Bigger names on rebuilding squads like Karl-Anthony Towns will surely be off limits and outside of a couple flawed bigger names (Andre Drummond, Aaron Gordon), there isn’t much on rebuilding squads to be chased. Surely no one that puts this group on the same level that can be when Irving is at his best.

Final thoughts

You would never know it based on the way Celtics fans talk about him right now, but Irving is in the midst of a career year at the moment, with season-highs in FG percentage, 3-point percentage, RPG, APG, and SPG. The off-court drama has overshadowed that, as has the fact that the Celtics have struggled with Irving on the floor in the past month (-1.1 net rating since February 1st)

While there’s no questioning that Irving’s defense has dipped significantly in the past month (the defensive numbers back it up), don’t be fooled by the team’s 9-2 record with him sidelined. A closer breakdown of those games shows that mark is less damning of Irving than it looks.

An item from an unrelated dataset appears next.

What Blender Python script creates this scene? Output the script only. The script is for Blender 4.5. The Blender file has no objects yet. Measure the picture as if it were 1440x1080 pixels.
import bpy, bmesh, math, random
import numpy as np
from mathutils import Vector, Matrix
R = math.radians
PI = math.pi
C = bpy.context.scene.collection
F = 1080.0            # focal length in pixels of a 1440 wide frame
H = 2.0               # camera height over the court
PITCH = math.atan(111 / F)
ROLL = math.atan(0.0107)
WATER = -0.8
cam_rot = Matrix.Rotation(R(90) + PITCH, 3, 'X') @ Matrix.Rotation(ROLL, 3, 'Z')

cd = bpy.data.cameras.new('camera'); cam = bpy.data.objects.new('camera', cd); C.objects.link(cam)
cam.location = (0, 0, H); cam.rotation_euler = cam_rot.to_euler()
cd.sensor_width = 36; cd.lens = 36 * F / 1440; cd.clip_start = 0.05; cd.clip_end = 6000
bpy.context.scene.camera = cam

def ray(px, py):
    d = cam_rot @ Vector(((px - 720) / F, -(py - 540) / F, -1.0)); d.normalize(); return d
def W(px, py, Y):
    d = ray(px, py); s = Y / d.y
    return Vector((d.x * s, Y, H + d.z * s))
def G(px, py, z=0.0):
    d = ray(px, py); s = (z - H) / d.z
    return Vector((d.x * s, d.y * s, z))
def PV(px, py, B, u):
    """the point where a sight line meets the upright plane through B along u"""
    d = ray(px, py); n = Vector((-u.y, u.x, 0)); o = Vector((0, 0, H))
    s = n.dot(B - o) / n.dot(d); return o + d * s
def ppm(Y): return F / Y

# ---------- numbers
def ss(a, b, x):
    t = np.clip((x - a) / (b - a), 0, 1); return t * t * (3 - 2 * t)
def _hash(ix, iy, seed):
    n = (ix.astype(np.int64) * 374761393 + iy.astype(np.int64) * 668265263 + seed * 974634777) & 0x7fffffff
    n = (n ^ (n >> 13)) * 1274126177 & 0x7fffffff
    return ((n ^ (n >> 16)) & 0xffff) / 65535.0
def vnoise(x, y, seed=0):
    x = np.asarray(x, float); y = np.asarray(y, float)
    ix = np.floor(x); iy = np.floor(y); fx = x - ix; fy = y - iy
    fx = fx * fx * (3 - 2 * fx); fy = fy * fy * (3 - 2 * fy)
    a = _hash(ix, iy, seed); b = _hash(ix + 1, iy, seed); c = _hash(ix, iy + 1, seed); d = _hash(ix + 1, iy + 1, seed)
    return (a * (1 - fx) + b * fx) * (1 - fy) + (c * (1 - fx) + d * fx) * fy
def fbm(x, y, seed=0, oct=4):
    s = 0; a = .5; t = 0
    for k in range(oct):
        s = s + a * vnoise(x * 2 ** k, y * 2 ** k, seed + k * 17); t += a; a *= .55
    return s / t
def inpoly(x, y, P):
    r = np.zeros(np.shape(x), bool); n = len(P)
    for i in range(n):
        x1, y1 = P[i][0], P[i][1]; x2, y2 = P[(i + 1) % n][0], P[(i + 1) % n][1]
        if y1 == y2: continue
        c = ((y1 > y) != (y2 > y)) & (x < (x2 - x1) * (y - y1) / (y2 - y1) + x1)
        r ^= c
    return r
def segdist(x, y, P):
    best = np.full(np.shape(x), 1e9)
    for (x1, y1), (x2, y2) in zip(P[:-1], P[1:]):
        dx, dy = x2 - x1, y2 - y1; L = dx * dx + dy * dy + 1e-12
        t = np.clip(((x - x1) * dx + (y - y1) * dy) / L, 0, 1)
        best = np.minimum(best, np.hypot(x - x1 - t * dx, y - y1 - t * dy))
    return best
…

Celtics without Irving against teams over .500: 3-2

Wins: @ Philadelphia, vs. Detroit, vs. Brooklyn
Losses: @ Brooklyn, @ Utah

Celtics without Irving against teams under .500: 6-0

Wins: vs. Cleveland, @ Cleveland, vs. Minnesota, vs. Dallas, vs. New Orleans, vs. Charlotte

Celtics on the road without Kyrie Irving: 2-2

The Celtics can beat bad home teams without Irving, as they should with the talent on this roster. However, the team’s 1-7 road mark last postseason should be the bigger number that is focused on here. Life without Irving could very well happen this summer but based on the available alternatives, it’s not a scenario fans should be rooting for.